I don’t believe “rising interest rates” are – or will be – a reason for the dollar to continue to rally (or for gold prices to fall). Right now, investors seem convinced the dollar’s rally will continue for the foreseeable future. It may; but more likely, the dollar will continue to fluctuate when compared to foreign currencies, as well as when compared to gold. I, for one, will probably view any large declines in gold, silver, oil, gas, and the companies that produce those commodities as an opportunity to “buy low.” Note, I’m notready to pull the trigger on that just yet. Stay tuned.
What to do!
Full disclosure: I included a handful of investments related to gold, silver, and gold miners in my (inaugural) September portfolios (hoping to help you at least “buy low-er” than you could’ve a couple years ago). I also included some oil-related investments, only to see oil itself lose about -4.5% in September. Fortunately, I followed my own core beliefs to not get too carried away with my level of aggressiveness. First, I made sure my “gold & oil” investments represented a very small portion of the portfolios.
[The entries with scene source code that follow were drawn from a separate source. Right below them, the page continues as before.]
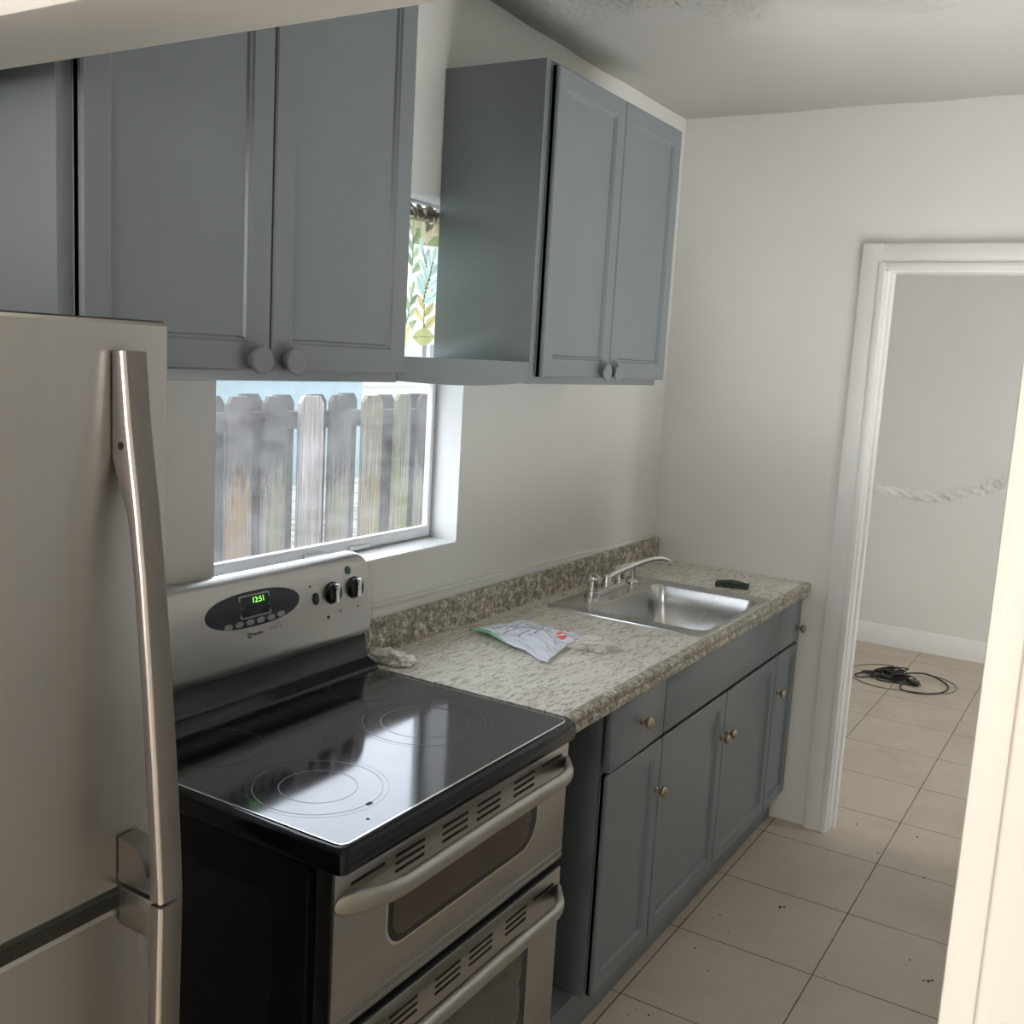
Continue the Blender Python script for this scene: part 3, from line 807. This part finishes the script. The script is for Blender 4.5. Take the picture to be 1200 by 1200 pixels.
q = [on_bg(x_, z_, .0008) for x_, z_ in ((-.309, 1.080), (-.303, 1.0765), (-.309, 1.072), (-.306, 1.0765))]; bm.faces.new([bm.verts.new(v_) for v_ in q])
obj('logo_print', bm, M['print'], bg, False)
for kx in (-.137, -.060):
    cpt = on_bg(kx, 1.118, -.001); ax = Vector((0, -1, .10)).normalized()
    bm = BM(); lathe(bm, [(0, .0255), (.002, .0255), (.004, .0235), (.0100, .0225), (.0125, .0210), (.0130, .0005)], cpt, ax, 30)
    kb = obj('knob', bm, M['black'], bg)
    kb['label'] = 'black knob with a silver grip bar'
    bm = BM(); box(bm, -.0065, .0065, -.006, .003, -.0205, .0225, .0025)
    for v in bm.verts: v.co = cpt + ax * .0135 + Vector((v.co.x, v.co.y * 1.0, v.co.z))
    obj('grip', bm, M['chrome'], kb)
    bm = BM(); rp = [cpt + Vector((.0295 * math.cos(a), -.0022, .0295 * math.sin(a))) for a in [PI * 1.05 + PI * .9 * i / 24 for i in range(25)]]
    tube(bm, rp, .0005, 5); obj('dial_print', bm, M['greyplastic'], bg)
bg_patch('light_switch', [(-.193 + .0085 * math.cos(2 * PI * i / 20), 1.114 + .0135 * math.sin(2 * PI * i / 20)) for i in range(20)], M['darkplastic'], bg, .003)
bm = BM(); lathe(bm, [(0, .0095), (.002, .0095), (.003, .0075), (.0035, .0005)], on_bg(-.075, 1.159, -.0005), (0, -1, .3), 20); o_ = obj('round_badge', bm, simple('green_badge', (.03, .10, .08), .3), bg)
for dx_, dz_, r_ in ((-.155, 1.066, .0035), (-.113, 1.073, .002), (-.05, 1.073, .002), (-.207, 1.143, .0025)):
    bm = BM(); lathe(bm, [(0, r_), (.0015, r_), (.002, .0003)], on_bg(dx_, dz_, 0), (0, -1, 0), 12); obj('indicator_light', bm, M['darkplastic'], bg)
# oven doors
def oven(z0, z1, wz0, wz1, glass, label):
    bm = BM()
    box(bm, SX0 + .004, SX1 - .004, SY + .006, -.594, z0, z1, .003)
    d = obj('oven_door', bm, M['darkplastic'], sv); d['label'] = label
    bm = BM(); box(bm, SX0 + .004, SX1 - .004, SY, SY + .007, z0 + .001, z1 - .001, .003)
    obj('door_skin', bm, M['range'], d)
    bm = BM(); o2 = rrect(-.622, -.130, wz0 - .005, wz1, [.042, .060, .02, .02], 8)
    prism(bm, o2, lambda a, b, dd: (a, dd, b), SY - .0012, SY + .002)
    obj('window_bezel', bm, M['handle_edge'], d)
    bm = BM(); o2 = rrect(-.618, -.134, wz0, wz1, [.040, .057, .02, .02], 8)
    prism(bm, o2, lambda a, b, dd: (a, dd, b), SY - .0020, SY + .002)
    wn_ = obj('window_glass', bm, M['darkplastic'], d)
    bm = BM(); o2 = rrect(-.606, -.160, wz0 + .012, wz1, [.030, .04, .02, .02], 8)
    prism(bm, o2, lambda a, b, dd: (a, dd, b), SY - .0024, SY - .0015)
    obj('tinted_pane', bm, glass, wn_)
    # vent slots
    zt = z1 - .030
    def sl(x0, x1, z):
        bm = BM(); prism(bm, rrect(x0, x1, z - .0028, z + .0028, .0027, 4), lambda a, b, dd: (a, dd, b), SY - .0006, SY + .001); obj('vent_slot', bm, M['slot'], d)
    sl(-.716, -.630, zt); sl(-.124, -.038, zt)
    for gx in (-.603, -.470, -.360, -.231):
        for kk in range(3): sl(gx, gx + .081, zt - kk * .0135 + .0)
    # embossed lines under the window
    bm = BM(); box(bm, SX0 + .010, SX1 - .010, SY - .0022, SY + .001, z0 + .024, z0 + .029, .002); box(bm, SX0 + .007, SX1 - .007, SY - .003, SY + .001, z0 + .010, z0 + .014, .0018); obj('lower_rib', bm, M['range'], d)
    zc = z1 - .050
    P_ = [(-.753, SY + .001, zc - .004), (-.740, SY - .006, zc - .004), (-.715, SY - .020, zc - .002), (-.685, SY - .038, zc + .001), (-.64, SY - .049, zc + .004), (-.55, SY - .053, zc + .008), (-.38, SY - .055, zc + .011)]
    P_ = P_ + [(-.760 - p_[0], p_[1], p_[2]) for p_ in P_[-2::-1]]
    pts = spline(P_, 6); nP = len(pts)
    rad = []
    for i in range(nP):
        s = min(i, nP - 1 - i) / 6
        vr = interp([(9, .0165), (4, .0165), (3, .0175), (2, .020), (1, .017), (.3, .010), (0, .003)], s)
        dr = interp([(9, .0115), (4, .0115), (3, .0100), (2, .0085), (1, .006), (0, .002)], s)
        rad.append((dr, vr))
    bm = BM(); tube(bm, pts, rad, 16); obj('handle', bm, M['range_handle'], d)
oven(.603, .878, .690, .796, M['ovenglass'], 'upper oven door')
oven(.120, .586, .200, .503, M['ovenglass_low'], 'lower oven door')
bm = BM(); box(bm, SX0 + .02, SX1 - .02, -.60, -.586, .585, .605); obj('front_gap', bm, M['slot'], sv)
bm = BM(); box(bm, SX0 + .015, SX1 - .015, -.615, -.586, .03, .115, .003); obj('kick_recess', bm, M['slot'], sv)

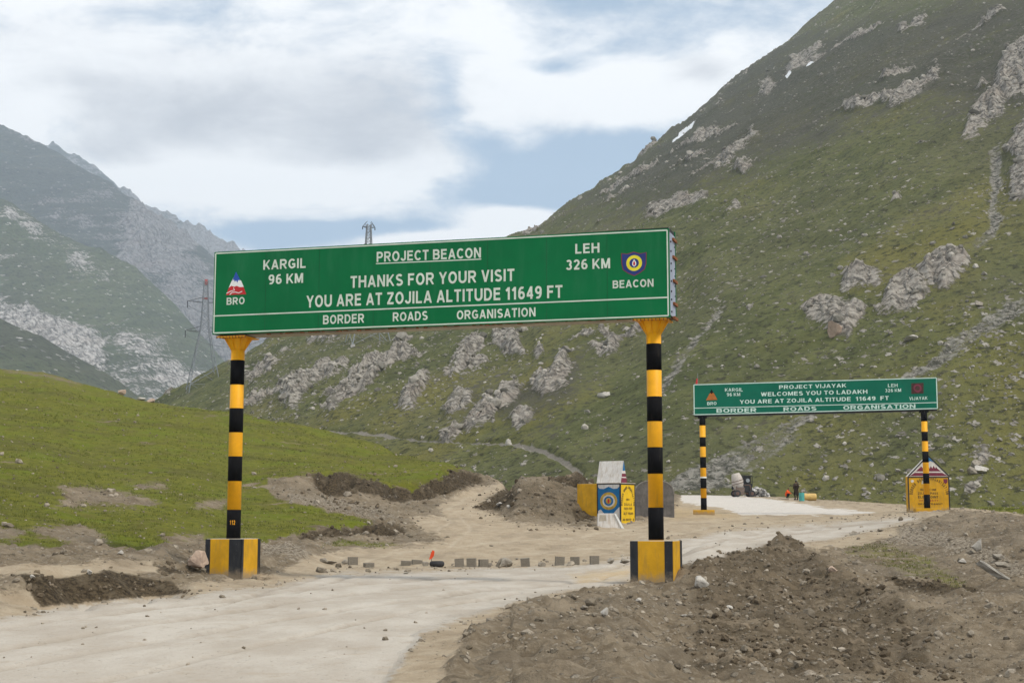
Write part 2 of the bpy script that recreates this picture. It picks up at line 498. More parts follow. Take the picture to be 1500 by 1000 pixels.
z_, r_ = 'z', 'r'
COLS = {
    -1500: col((z_, -60, -.3), (z_, 12, .1), (z_, 20, .5), (z_, 31, 2.0), (z_, 60, 8), (z_, 100, 18), (z_, 140, 26), (z_, 260, 20)),
    -250: col((z_, -60, -.3), (z_, 12, -.05), (z_, 16.5, 0.0), (z_, 19, .1), (z_, 24, .5), (z_, 31, 1.2), (z_, 45, 3.2), (z_, 60, 5.8), (z_, 80, 9.6), (z_, 100, 13.5), (z_, 130, 20.5), (z_, 160, 20), (z_, 260, 8)),
    0: col((z_, -60, -.3), (z_, 12, -.05), (z_, 18.8, 0.0), (z_, 20, .12), (z_, 22.6, .10), (z_, 24.2, -.02), (z_, 26, .34), (z_, 27.5, .50), (r_, 31, 803), (r_, 45, 740), (r_, 60, 690), (r_, 80, 640), (r_, 100, 590), (r_, 124, 541), (z_, 150, 13.6), (z_, 260, 3)),
    55: col((z_, -60, -.3), (z_, 12, -.05), (z_, 20.0, 0.0), (z_, 21.2, .02), (z_, 21.9, -.75), (z_, 24.2, -.6), (r_, 25.5, 840), (r_, 28, 824), (r_, 32, 803), (r_, 45, 745), (r_, 60, 695), (r_, 80, 645), (r_, 100, 595), (r_, 123, 545), (z_, 150, 13.1), (z_, 260, 3)),
    150: col((z_, -60, -.3), (z_, 12, -.05), (z_, 22.3, 0.0), (z_, 22.9, .04), (z_, 23.5, -.85), (z_, 26.2, -.65), (r_, 27.2, 839), (r_, 29, 826), (r_, 34, 804), (r_, 45, 765), (r_, 60, 715), (r_, 80, 660), (r_, 105, 600), (r_, 121, 571), (z_, 150, 11), (z_, 260, 2)),
    230: col((z_, -60, -.3), (z_, 12, -.05), (z_, 23.5, 0.0), (z_, 24.0, .04), (z_, 24.7, -.6), (z_, 27.2, -.45), (r_, 28.4, 842), (r_, 31, 822), (r_, 35.5, 803), (r_, 50, 755), (r_, 65, 705), (r_, 85, 650), (r_, 103, 605), (r_, 116, 590), (z_, 150, 9), (z_, 260, 2)),
    285: col((z_, -60, -.3), (z_, 12, -.05), (z_, 24.9, 0.0), (z_, 26.0, .0), (z_, 29, .08), (z_, 33, .12), (z_, 34, .05), (r_, 37, 812), (r_, 39.5, 798), (r_, 50, 762), (r_, 65, 712), (r_, 85, 655), (r_, 105, 608), (r_, 114, 597), (z_, 150, 8), (z_, 260, 2)),
    340: col((z_, -60, -.3), (z_, 12, -.05), (z_, 26.5, 0.0), (z_, 32.5, 0.0), (z_, 36, .16), (r_, 42, 799), (r_, 55, 760), (r_, 70, 710), (r_, 90, 650), (r_, 108, 609), (r_, 112, 604), (z_, 150, 7), (z_, 260, 2)),
    430: col((z_, -60, -.3), (z_, 12, -.05), (z_, 32, 0.0), (z_, 36, .06), (r_, 40, 812), (r_, 44, 800), (r_, 48, 787), (r_, 48.5, 778), (r_, 55, 760), (r_, 62, 735), (r_, 69, 714), (r_, 69.6, 699), (r_, 76, 688), (r_, 90, 660), (r_, 108, 620), (z_, 150, 5), (z_, 260, 1.5)),
    490: col((z_, -60, -.3), (z_, 12, -.05), (z_, 34, 0.0), (z_, 42, .03), (r_, 46, 806), (r_, 51.1, 790), (r_, 51.6, 775), (r_, 58, 758), (r_, 64, 741), (r_, 69.9, 727), (r_, 70.6, 698), (r_, 76, 690), (r_, 90, 667), (r_, 107, 634), (z_, 150, 4), (z_, 260, 1.5)),
    550: col((z_, -60, -.3), (z_, 12, -.05), (z_, 36, 0.0), (z_, 42, .03), (r_, 48, 805), (r_, 54.4, 782), (r_, 55, 767), (r_, 60, 757), (r_, 66, 745), (r_, 72, 736), (r_, 72.7, 712), (r_, 90, 677), (r_, 105, 649), (z_, 130, 4), (z_, 260, 1.5)),
    610: col((z_, -60, -.3), (z_, 12, -.05), (z_, 36, 0.0), (z_, 43, .04), (r_, 50, 800), (r_, 55, 785), (r_, 60, 770), (r_, 67, 750), (r_, 74.1, 735), (r_, 74.9, 704), (r_, 88, 681), (r_, 97, 667), (z_, 120, 3.6), (z_, 260, 1.5)),
    650: col((z_, -60, -.3), (z_, 12, -.05), (z_, 36, 0.0), (z_, 44, .05), (r_, 52, 795), (r_, 60, 770), (r_, 68, 748), (r_, 77.2, 728), (r_, 78, 693), (r_, 85, 684), (r_, 91, 677), (z_, 110, 3), (z_, 260, 1.5)),
    700: col((z_, -60, -.3), (z_, 12, -.05), (z_, 36, 0.0), (z_, 44, .05), (r_, 54, 790), (r_, 62, 768), (r_, 70, 742), (r_, 80, 722), (r_, 86.8, 711), (r_, 87.5, 694), (r_, 91, 692), (z_, 110, 2.8), (z_, 260, 1.5)),
    735: col((z_, -60, -.3), (z_, 12, -.05), (z_, 36, 0.0), (z_, 44, .05), (r_, 54, 790), (r_, 62, 768), (r_, 67, 752), (r_, 76, 725), (r_, 90, 705), (z_, 110, 2.8), (z_, 260, 1.5)),
    760: col((z_, -60, -.3), (z_, 12, -.05), (z_, 36, 0.0), (z_, 44, .05), (r_, 54, 790), (r_, 61, 770), (r_, 64, 756), (r_, 71, 706), (r_, 74, 701), (z_, 82, 2.4), (z_, 110, 2.2), (z_, 260, 2)),
    800: col((z_, -60, -.3), (z_, 12, -.05), (z_, 36, 0.0), (z_, 44, .07), (r_, 54, 790), (r_, 61, 773), (r_, 65, 760), (r_, 73, 703), (r_, 76, 698), (z_, 85, 2.4), (z_, 110, 2.2), (z_, 260, 2)),
    850: col((z_, -60, -.3), (z_, 12, -.05), (z_, 34, 0.0), (z_, 44, .1), (r_, 54, 790), (r_, 62, 773), (r_, 68, 764), (r_, 76, 696), (r_, 79, 687), (z_, 88, 2.4), (z_, 120, 2.8), (z_, 260, 2)),
    885: col((z_, -60, -.3), (z_, 12, -.05), (z_, 30, 0.0), (z_, 44, .15), (r_, 54, 790), (r_, 62, 776), (r_, 69, 767), (z_, 73, 1.5), (z_, 79, 2.6), (z_, 86, 2.3), (z_, 120, 3), (z_, 260, 2)),
    925: col((z_, -60, -.3), (z_, 12, -.1), (z_, 24, -.1), (z_, 29, 0), (z_, 36, .03), (z_, 44, .17), (r_, 54, 790), (r_, 69, 767), (r_, 78, 754), (z_, 110, 2.7), (z_, 130, 3.4), (z_, 260, 3)),
    975: col((z_, -60, -.3), (z_, 12, -.15), (z_, 20, -.35), (z_, 26, -.16), (z_, 29.5, -.0), (z_, 31, .2), (z_, 33.5, .45), (z_, 37, .2), (z_, 44, .2), (r_, 54, 790), (r_, 69, 767), (r_, 78, 755), (z_, 110, 2.75), (z_, 130, 3.5), (z_, 260, 3)),
    1030: col((z_, -60, -.3), (z_, 12, -.2), (z_, 20, -.45), (z_, 26, -.2), (z_, 29, .05), (z_, 33, .58), (r_, 36, 797), (z_, 38, .5), (z_, 44, .25), (r_, 54, 790), (r_, 78, 754), (z_, 110, 2.85), (z_, 130, 3.5), (z_, 260, 3)),
    1085: col((z_, -60, -.3), (z_, 12, -.25), (z_, 20, -.55), (z_, 26, -.3), (z_, 31, .15), (z_, 35, .62), (r_, 38, 797), (z_, 40, .5), (z_, 45, .3), (r_, 55, 788), (r_, 78, 754), (z_, 110, 2.8), (z_, 130, 3.4), (z_, 260, 3)),
    1128: col((z_, -60, -.3), (z_, 12, -.3), (z_, 20, -.6), (z_, 26, -.35), (z_, 32, .15), (z_, 37, .75), (r_, 39, 789), (z_, 41, .5), (z_, 46, .35), (r_, 56, 787), (r_, 78, 754), (z_, 110, 2.8), (z_, 130, 3.3), (z_, 260, 3)),
    1165: col((z_, -60, -.3), (z_, 12, -.3), (z_, 20, -.65), (z_, 28, -.35), (z_, 35, .05), (r_, 44, 806), (r_, 48, 797), (z_, 50, .5), (r_, 58, 782), (r_, 78, 753), (z_, 110, 2.7), (z_, 130, 3.2), (z_, 260, 3)),
    1230: col((z_, -60, -.3), (z_, 12, -.3), (z_, 20, -.75), (z_, 28, -.5), (z_, 36, .0), (r_, 46, 808), (r_, 51, 790), (r_, 58, 776), (r_, 68, 763), (r_, 78, 754), (z_, 110, 2.5), (z_, 128, 2.9), (z_, 260, 3)),
    1300: col((z_, -60, -.3), (z_, 12, -.3), (z_, 20, -.8), (z_, 28, -.55), (z_, 38, .0), (r_, 47, 800), (r_, 56, 769), (r_, 61, 763), (r_, 78, 752), (z_, 110, 2.3), (z_, 128, 2.7), (z_, 260, 3)),
    1400: col((z_, -60, -.3), (z_, 12, -.3), (z_, 20, -.8), (z_, 28, -.5), (z_, 38, .05), (r_, 48, 785), (r_, 57, 755), (r_, 64, 749), (z_, 78, 1.7), (z_, 110, 2.1), (z_, 128, 2.3), (z_, 260, 3)),
    1500: col((z_, -60, -.3), (z_, 12, -.3), (z_, 20, -.75), (z_, 28, -.4), (z_, 38, .35), (r_, 48, 768), (r_, 57, 749), (z_, 66, 1.9), (z_, 80, 1.8), (z_, 110, 2.1), (z_, 128, 2.3), (z_, 260, 3)),
    1900: col((z_, -60, -.3), (z_, 12, -.2), (z_, 20, -.4), (z_, 28, .1), (z_, 40, 1.2), (z_, 55, 2.0), (z_, 80, 2), (z_, 120, 2.6), (z_, 260, 3)),
    3200: col((z_, -60, -.3), (z_, 12, 0), (z_, 30, .8), (z_, 55, 2.2), (z_, 120, 3), (z_, 260, 4)),
}
LY = np.concatenate([np.linspace(-60, 11.9, 60), np.geomspace(12, 260, 1100)])
cpx = np.array(sorted(COLS))
CZ = np.array([np.interp(LY, [a for a, b in COLS[p]], [b for a, b in COLS[p]]) for p in cpx])
LPX = np.arange(-1500, 3201, 5.0)
tabl = np.empty((len(LPX), len(LY)))
# cosine blend between neighbouring profiles, then a light blur
ii = np.clip(np.searchsorted(cpx, LPX, 'right') - 1, 0, len(cpx) - 2)
tt = (LPX - cpx[ii]) / (cpx[ii + 1] - cpx[ii])
tt = 0.5 * tt + 0.5 * tt * tt * (3 - 2 * tt)
tabl = CZ[ii] * (1 - tt)[:, None] + CZ[ii + 1] * tt[:, None]
for _ in range(3):
    tabl[:, 1:-1] = 0.25 * tabl[:, :-2] + 0.5 * tabl[:, 1:-1] + 0.25 * tabl[:, 2:]
for _ in range(4):
    tabl[1:-1] = 0.25 * tabl[:-2] + 0.5 * tabl[1:-1] + 0.25 * tabl[2:]


def base_h(x, y):
    yy = np.maximum(y, 12.0)
    px = 750 + FOC * x / (yy * CT + 0 * x)
    a = np.clip((px - LPX[0]) / 5.0, 0, len(LPX) - 1.001)
    b = np.interp(y, LY, np.arange(len(LY)))
    b = np.clip(b, 0, len(LY) - 1.001)
    i = a.astype(int); j = b.astype(int); fa = a - i; fb = b - j
    return (tabl[i, j] * (1 - fa) * (1 - fb) + tabl[i + 1, j] * fa * (1 - fb)
            + tabl[i, j + 1] * (1 - fa) * fb + tabl[i + 1, j + 1] * fa * fb)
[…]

Second, I also stopped short of investing those few dollars very aggressively. As a result, the poor performance of the modest “gold & oil” investments in my portfolios were mostly offset by better performance on other investments. Overall, my portfolios barely dropped in value at all during September, which was also a slightly down month for stocks in general.
My October portfolios recommend selling a couple of the “gold & oil”-related investments that have looked weakest over the last 30 days, while holding on to others. If prices continue to weaken, I’ll watch for opportunities to buy more shares of the stronger positions (hopefully after I see some sign(s) that the trend has turned positive again). On the other hand, if the investments turn around sooner rather than later, we’ll be glad you held onto them.